El encuentro que mantuvieron en Busan (Corea del Sur) los presidentes Donald Trump y Xi Jinping el pasado 30 de octubre marcó un antes y un después en la rivalidad estratégica entre Estados Unidos y China. La tregua que acordaron en la guerra comercial supuso un reconocimiento implícito de que, frente a la naturaleza estructural de la competición entre las dos potencias, cada una de ellas necesita ganar tiempo para intentar reducir la influencia de la otra. La reunión hizo así evidente hasta qué punto ha cambiado el equilibrio de poder entre Washington y Pekín, sin que se despejaran por otro lado las incógnitas sobre las intenciones últimas de la administración Trump hacia la República Popular.
La influencia global adquirida por China es innegable. Si en otros tiempos Pekín era un actor menor que debía ajustar su posición internacional a la evolución de las relaciones entre Estados Unidos y la Unión Soviética, en la actualidad Moscú se ha vuelto más y más dependiente de la República Popular, mientras que tampoco Washington puede imponer a esta última sus preferencias. Así ha podido comprobarlo Trump en su segundo mandato, al tener que sentarse a negociar tras decidir las autoridades chinas controlar la exportación de minerales críticos y limitar la compra de soja norteamericana. De ser objeto pasivo de sanciones, China ha pasado a convertirse en árbitro de las reglas del juego.
Al mismo tiempo, en Busan se confirmó que Trump no sólo ha roto con la política de la administración Biden, sino también con la que él mismo siguió en su primera presidencia, y que sostuvieron un enfoque coherente e integral hacia el gigante asiático. Mediante su actual aproximación contradictoria, su afición a los aranceles está dañando a fabricantes y consumidores de Estados Unidos, alejando a socios y aliados, debilitando el dominio tradicional del dólar, y complicando la formación de las coaliciones que necesita para asegurar su liderazgo tecnológico. Es China quien se beneficia de dichas medidas.

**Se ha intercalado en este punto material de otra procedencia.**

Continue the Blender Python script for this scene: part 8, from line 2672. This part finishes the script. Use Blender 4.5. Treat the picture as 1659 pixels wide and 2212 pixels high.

Con su obsesión por los aranceles, Trump revela la prioridad de sus preocupaciones en relación con la República Popular: los asuntos económicos y tecnológicos. El contexto geopolítico y de seguridad, incluyendo problemas como el de Taiwán, no parecen importarle en el mismo grado. Mientras Pekín tiene una clara definición de los objetivos que persigue a largo plazo, y avanza en su consecución mediante una estrategia multidimensional orientada a la acumulación gradual de poder, la perspectiva seguida por la Casa Blanca no le permite entender las ambiciones globales chinas, ni valorar la relevancia de los aliados si pretende contrarrestar sus avances.
Los aliados europeos igualmente deberían, por cierto, reconsiderar su posición. El levantamiento chino de las restricciones a la venta de tierras raras se extiende a la Unión Europea, pero ¿debe ésta alinearse sin más con la política norteamericana? Más que la elección de una u otra dirección, lo que resulta inquietante es la creciente marginación europea y la falta de coordinación entre sus miembros, acompañadas por su desinterés. Según ha trascendido, aunque la estrategia europea hacia la región del Indo-Pacífico estaba incluida en la agenda de la última reunión de los ministros de Asuntos Exteriores de la UE, la discusión apenas duró siete minutos. No es necesario detenerse, por lo demás, en la ausencia de un enfoque compartido sobre China. Poco creíbles pueden resultar por tanto las declaraciones de los líderes europeos sobre sus ambiciones de autonomía estratégica: los gobiernos asiáticos —Pekín en particular— han tomado nota.